At the revision of the tariff in 1897 the bounty system was greatly extended, and under its aegis two great modern iron and steel plants—one at Sydney, N.S., and one at Sault Ste. Marie, O., came into existence. Modern furnaces have also been established at North Sydney, Hamilton, Welland, Midland, and Port Arthur, and in 1908 the output of pig-iron from all these plants was a little over 600,000 tons. A large proportion of this pig-iron is converted at the Sault Ste. Marie and the Sydney plants into steel rails, for which the constant extension of the railways furnishes a steady market.
Next to iron and steel the most important manufacturing industries are the textiles. Both woollens and cottons were manufactured in Canada in small quantities before Confederation. A small woollen mill was established at Coburg, Ontario, in 1846, and even earlier than this there were woollen mills in Nova Scotia which had made the province notable for their Halifax tweeds. In 1908, however, the woollen industry generally was not in a flourishing condition. Of the 157 mills in existence when the census of 1901 was taken, 28 had disappeared before 1908, and several of the 129 that remained were closed either permanently or temporarily. The value of the woollen goods produced in 1908 did not exceed seven million dollars.
The cotton industry, which is well organised and financially strong, has its largest centres at Montreal and Valleyfield, Quebec. The mills, of which there are about twenty-three, are large, modern, and well-equipped, and the value of their output is more than double that of the woollen mills of the Dominion.
The industry which ranks next in importance is probably the manufacture of farm implements and machinery, which is located at Brantford and Hamilton. Hamilton is also the centre of the manufacture of electrical equipment, stoves, wire, steel castings, hardware, and many other products of metal. At Montreal are the Angus shops, which rank with the finest on the North American Continent, at which locomotives are built for the Canadian Pacific Railway, and in 1908 the Grand Trunk Railway established similar shops on a correspondingly modern scale for locomotive building at Stratford, Ontario.
Shipbuilding was an important industry in the maritime provinces and Quebec in the old days of wooden sailing ships; but with the incoming of steamships of iron and steel the maritime provinces entirely lost their old pre-eminence and world-wide reputation for shipbuilding. It was July, 1908, before a steel ocean-going vessel was launched in the maritime provinces. This was a three-masted schooner of 900 tons burden, the James William, which was built in the Matheson Yard, at New Glasgow, N.S. Steel vessels had, however, been built for lake service at Toronto, Collingwood, and Bridgeburg from 1898 onward. At Collingwood and Bridgeburg the largest and finest types of lake freighters and passenger vessels are built. In 1908 a new steel shipbuilding yard was installed at Welland, and plans were completed for the establishment of a large yard at Dartmouth on Halifax Harbour.

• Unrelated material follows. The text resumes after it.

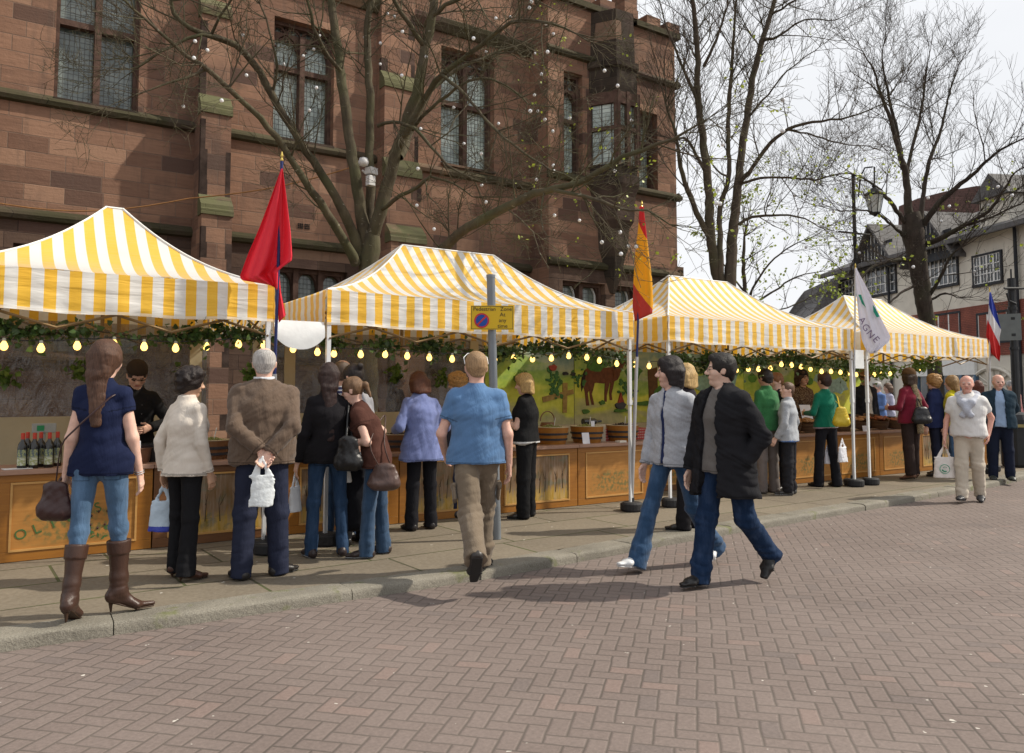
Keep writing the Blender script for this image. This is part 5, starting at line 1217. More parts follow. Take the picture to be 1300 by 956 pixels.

Until the development of the prairie provinces, all manufacturing in the Dominion was carried on east of the great lakes. With the opening out of the great wheat-growing regions of Manitoba, Alberta, and Saskatchewan, however, Winnipeg is gradually becoming a great manufacturing city, and many miscellaneous industries on a factory scale have been established there. The most western iron plant—puddling furnaces and a rolling mill—is situated on the outskirts of the city.
According to the figures of the Canadian Manufacturers' Association, as given by Mr. E. J. Freysing, President of the Toronto Section, in July, 1908, there were in Canada at that time 2,465 firms which were either members of the Association or were eligible for membership. These firms employed either on salary or wages 392,330 men, women, and children. This number includes 80,000 engaged in the lumbering business—the largest number engaged in any one trade. Lumbering is carried on in Quebec, Ontario, British Columbia, Nova Scotia, and New Brunswick, and the annual value of the product is over one hundred million dollars—a value only exceeded by the food products of the Dominion.